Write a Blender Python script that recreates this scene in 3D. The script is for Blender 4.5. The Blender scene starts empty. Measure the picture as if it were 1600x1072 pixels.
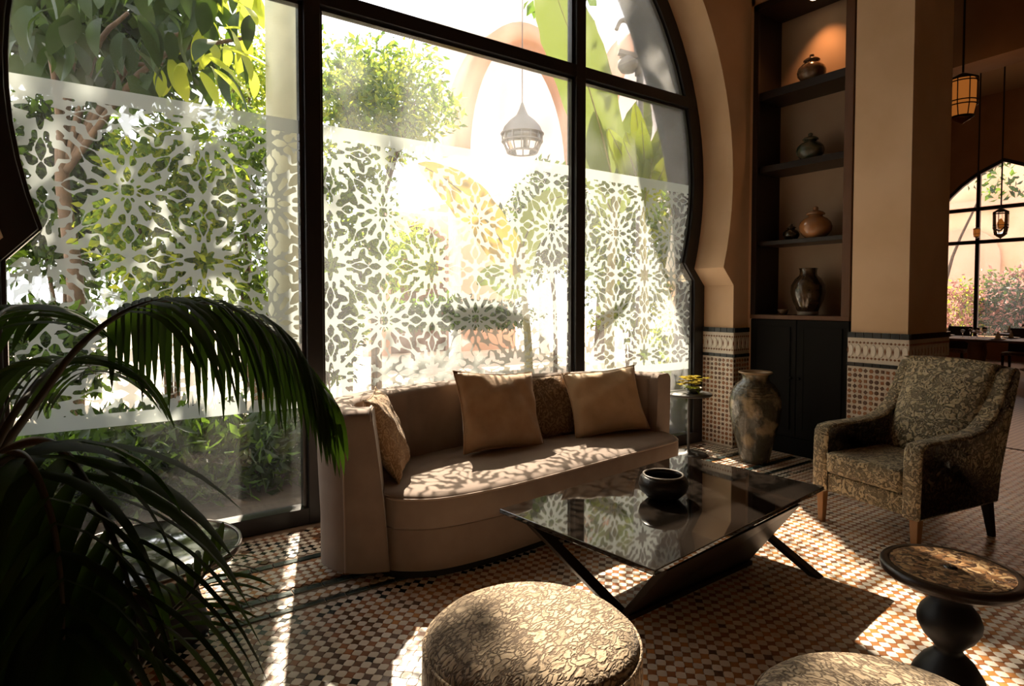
import bpy, math, random
import numpy as np
from mathutils import Vector, Matrix, Euler

PI = math.pi
R_ = math.radians
SC = bpy.context.scene
COL = SC.collection

# ------------------------------------------------------------------ camera
F_PX, PPX, PPY, HCAM, YAW, PITCH = 950.0, 800.0, 500.0, 1.45, R_(35.2), math.atan(0.0333)
cam_d = bpy.data.cameras.new('camera')
cam_d.sensor_width = 36.0
cam_d.lens = F_PX / 1600 * 36
cam_d.shift_y = -(536 - PPY) / 1600
cam_d.clip_start = 0.05
cam_d.clip_end = 300
cam = bpy.data.objects.new('camera', cam_d)
COL.objects.link(cam)
cam.location = (0, 0, HCAM)
cam.rotation_euler = (PI / 2 - PITCH, 0, -YAW)
SC.camera = cam

# ------------------------------------------------------------------ world, sun, exposure
SC.view_settings.view_transform = 'Standard'
SC.view_settings.look = 'None'
SC.view_settings.gamma = 1.0
SC.view_settings.use_curve_mapping = False
SC.view_settings.exposure = 0.52
world = bpy.data.worlds.new('sky')
SC.world = world
world.use_nodes = True
wn = world.node_tree.nodes
bg = wn['Background']
bg.inputs[0].default_value = (0.97, 0.98, 1.0, 1)
bg.inputs[1].default_value = 2.5

sun_d = bpy.data.lights.new('sun', 'SUN')
sun_d.energy = 13.5
sun_d.color = (1.0, 0.86, 0.67)
sun_d.angle = R_(0.6)
sun = bpy.data.objects.new('sun', sun_d)
COL.objects.link(sun)
SUN = Vector((0.33, 1.0, 1.0)).normalized()          # towards the sun
sun.rotation_euler = SUN.to_track_quat('Z', 'Y').to_euler()

# ------------------------------------------------------------------ helpers
RT = Vector((math.cos(YAW), -math.sin(YAW), 0))
FW = Vector((math.sin(YAW), math.cos(YAW), 0))


def P(px, py, d):
    """A point that stands d metres ahead of the viewpoint, in the direction of a pixel of the photograph."""
    a = (px - PPX) / F_PX
    b = -(py - PPY) / F_PX
    c, s = math.cos(PITCH), math.sin(PITCH)
    fw = c + b * s
    up = b * c - s
    k = d / fw
    v = RT * (a * k) + FW * d
    return Vector((v.x, v.y, HCAM + up * k))


def new_mesh(name, verts, faces, mat=None, smooth=False, mats=None, midx=None):
    me = bpy.data.meshes.new(name)
    me.from_pydata([tuple(v) for v in verts], [], faces)
    if mats:
        for m in mats:
            me.materials.append(m)
        if midx is not None:
            me.polygons.foreach_set('material_index', midx)
    elif mat:
        me.materials.append(mat)
    if smooth:
        me.polygons.foreach_set('use_smooth', [True] * len(me.polygons))
    me.update()
    return me


def link(name, me, parent=None, loc=None, rot=None, scale=None):
    o = bpy.data.objects.new(name, me)
    COL.objects.link(o)
    if parent:
        o.parent = parent
    if loc is not None:
        o.location = loc
    if rot is not None:
        o.rotation_euler = rot
    if scale is not None:
        o.scale = scale
    return o


def obj(name, geo, mat, parent=None, smooth=False, loc=None, rot=None):
    return link(name, new_mesh(name, geo[0], geo[1], mat, smooth), parent, loc, rot)


def tag(o, label=None, cat=None, group=None, kind=None):
    if label: o['label'] = label
    if cat: o['category'] = cat
    if group: o['group'] = group
    if kind: o['kind'] = kind
    return o


def thing(name, label, cat, loc=(0, 0, 0), rotz=0.0, group=None):
    o = link(name, None, None, loc, (0, 0, rotz))
    o.empty_display_size = 0.1
    return tag(o, label, cat, group)


def bevel(o, w, seg=2, angle=40):
    m = o.modifiers.new('bevel', 'BEVEL')
    m.width = w
    m.segments = seg
    m.limit_method = 'ANGLE'
    m.angle_limit = R_(angle)
    return o


def join(*geos):
    V, Fc = [], []
    for v, f in geos:
        n = len(V)
        V.extend(v)
        Fc.extend([tuple(i + n for i in q) for q in f])
    return V, Fc


def xf(geo, M):
    return [M @ Vector(v) for v in geo[0]], geo[1]


def box(x0, x1, y0, y1, z0, z1):
    v = [(x0, y0, z0), (x1, y0, z0), (x1, y1, z0), (x0, y1, z0), (x0, y0, z1), (x1, y0, z1), (x1, y1, z1), (x0, y1, z1)]
    f = [(3, 2, 1, 0), (4, 5, 6, 7), (0, 1, 5, 4), (1, 2, 6, 5), (2, 3, 7, 6), (3, 0, 4, 7)]
    return v, f


def hexa(b, t):
    """Eight-cornered block: b four bottom points, t four top points, both counter-clockwise from above."""
    v = list(b) + list(t)
    f = [(3, 2, 1, 0), (4, 5, 6, 7), (0, 1, 5, 4), (1, 2, 6, 5), (2, 3, 7, 6), (3, 0, 4, 7)]
    return v, f


def lathe(prof, n=32, c=(0, 0, 0)):
    """prof: (r, z) from bottom to top; ends close on the axis when r == 0."""
    V, Fc = [], []
    rows = []
    for r, z in prof:
        if r <= 1e-6:
            rows.append([len(V)])
            V.append((c[0], c[1], c[2] + z))
        else:
            rows.append(list(range(len(V), len(V) + n)))
            for i in range(n):
                a = 2 * PI * i / n
                V.append((c[0] + r * math.cos(a), c[1] + r * math.sin(a), c[2] + z))
    for a, b in zip(rows, rows[1:]):
        for i in range(n):
            j = (i + 1) % n
            if len(a) == 1 and len(b) == 1:
                continue
            if len(a) == 1:
                Fc.append((a[0], b[j], b[i]))
            elif len(b) == 1:
                Fc.append((a[i], a[j], b[0]))
            else:
                Fc.append((a[i], a[j], b[j], b[i]))
    return V, Fc


def tube(pts, rad, n=8, cap=True):
    pts = [Vector(p) for p in pts]
    if not hasattr(rad, '__len__'):
        rad = [rad] * len(pts)
    V, Fc = [], []
    up = None
    for i, p in enumerate(pts):
        t = (pts[min(i + 1, len(pts) - 1)] - pts[max(i - 1, 0)]).normalized()
        if up is None:
            up = t.orthogonal().normalized()
        up = (up - t * up.dot(t)).normalized()
        s = t.cross(up)
        for k in range(n):
            a = 2 * PI * k / n
            V.append(p + (up * math.cos(a) + s * math.sin(a)) * rad[i])
    for i in range(len(pts) - 1):
        for k in range(n):
            j = (k + 1) % n
            Fc.append((i * n + k, i * n + j, (i + 1) * n + j, (i + 1) * n + k))
    if cap:
        Fc.append(tuple(range(n - 1, -1, -1)))
        Fc.append(tuple((len(pts) - 1) * n + k for k in range(n)))
    return V, Fc


def spline(pts, n):
    """Catmull-Rom through pts, n samples."""
    pts = [Vector(p) for p in pts]
    q = [pts[0] * 2 - pts[1]] + pts + [pts[-1] * 2 - pts[-2]]
    out = []
    m = len(pts) - 1
    for k in range(n):
        u = k / (n - 1) * m
        i = min(int(u), m - 1)
        t = u - i
        a, b, c, d = q[i], q[i + 1], q[i + 2], q[i + 3]
        out.append(0.5 * ((2 * b) + (c - a) * t + (2 * a - 5 * b + 4 * c - d) * t * t + (3 * b - a - 3 * c + d) * t ** 3))
    return out


def prism(poly, z0, z1):
    """Polygon (x, y) extruded along z; convex or concave n-gon caps."""
    n = len(poly)
    V = [(x, y, z0) for x, y in poly] + [(x, y, z1) for x, y in poly]
    Fc = [tuple(range(n - 1, -1, -1)), tuple(range(n, 2 * n))]
    Fc += [(i, (i + 1) % n, n + (i + 1) % n, n + i) for i in range(n)]
    return V, Fc


def tobj(name, grid, closed_u=False, closed_v=False):
    """Faces of a grid of points grid[u][v]."""
    nu, nv = len(grid), len(grid[0])
    V = [p for row in grid for p in row]
    Fc = []
    for i in range(nu if closed_u else nu - 1):
        for j in range(nv if closed_v else nv - 1):
            a, b = (i + 1) % nu, (j + 1) % nv
            Fc.append((i * nv + j, a * nv + j, a * nv + b, i * nv + b))
    return V, Fc


# ------------------------------------------------------------------ materials
def base_mat(name):
    m = bpy.data.materials.new(name)
    m.use_nodes = True
    return m, m.node_tree.nodes, m.node_tree.links, m.node_tree.nodes['Principled BSDF']


def c4(c):
    return (c[0], c[1], c[2], 1)


def pmat(name, c1, c2=None, scale=4.0, rough=0.6, bump=0.0, bscale=None, metal=0.0, spec=0.5, detail=4, dist=0.0, lo=0.35, hi=0.65, coat=0.0, sheen=0.0, vary=0.0):
    m, N, L, B = base_mat(name)
    B.inputs['Roughness'].default_value = rough
    B.inputs['Metallic'].default_value = metal
    B.inputs['Specular IOR Level'].default_value = spec
    if coat:
        B.inputs['Coat Weight'].default_value = coat
        B.inputs['Coat Roughness'].default_value = 0.08
    if sheen:
        B.inputs['Sheen Weight'].default_value = sheen
        B.inputs['Sheen Roughness'].default_value = 0.4
    tc = N.new('ShaderNodeTexCoord')
    out = None
    if c2 is not None:
        nz = N.new('ShaderNodeTexNoise')
        nz.inputs['Scale'].default_value = scale
        nz.inputs['Detail'].default_value = detail
        nz.inputs['Distortion'].default_value = dist
        L.new(tc.outputs['Object'], nz.inputs['Vector'])
        mr = N.new('ShaderNodeMapRange')
        mr.inputs[1].default_value = lo
        mr.inputs[2].default_value = hi
        L.new(nz.outputs['Fac'], mr.inputs[0])
        mx = N.new('ShaderNodeMix')
        mx.data_type = 'RGBA'
        mx.inputs[6].default_value = c4(c1)
        mx.inputs[7].default_value = c4(c2)
        L.new(mr.outputs[0], mx.inputs[0])
        out = mx.outputs[2]
    if vary:
        oi = N.new('ShaderNodeObjectInfo')
        hs = N.new('ShaderNodeHueSaturation')
        mr2 = N.new('ShaderNodeMapRange')
        mr2.inputs[3].default_value = 1 - vary
        mr2.inputs[4].default_value = 1 + vary
        L.new(oi.outputs['Random'], mr2.inputs[0])
        L.new(mr2.outputs[0], hs.inputs['Value'])
        if out is None:
            hs.inputs['Color'].default_value = c4(c1)
        else:
            L.new(out, hs.inputs['Color'])
        out = hs.outputs[0]
    if out is None:
        B.inputs['Base Color'].default_value = c4(c1)
    else:
        L.new(out, B.inputs['Base Color'])
    if bump:
        nb = N.new('ShaderNodeTexNoise')
        nb.inputs['Scale'].default_value = bscale or scale * 4
        nb.inputs['Detail'].default_value = 5
        L.new(tc.outputs['Object'], nb.inputs['Vector'])
        bp = N.new('ShaderNodeBump')
        bp.inputs['Strength'].default_value = bump
        bp.inputs['Distance'].default_value = 0.01
        L.new(nb.outputs['Fac'], bp.inputs['Height'])
        L.new(bp.outputs[0], B.inputs['Normal'])
    return m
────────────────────
Copy nothing but the lines from the top of the data down to the line containing "COL = SC.collection", and leave the pictures out.

Solved problem>
Write a Blender Python script that recreates this scene in 3D. The script is for Blender 4.5. The Blender scene starts empty. Measure the picture as if it were 1600x1072 pixels.
import bpy, math, random
import numpy as np
from mathutils import Vector, Matrix, Euler

PI = math.pi
R_ = math.radians
SC = bpy.context.scene
COL = SC.collection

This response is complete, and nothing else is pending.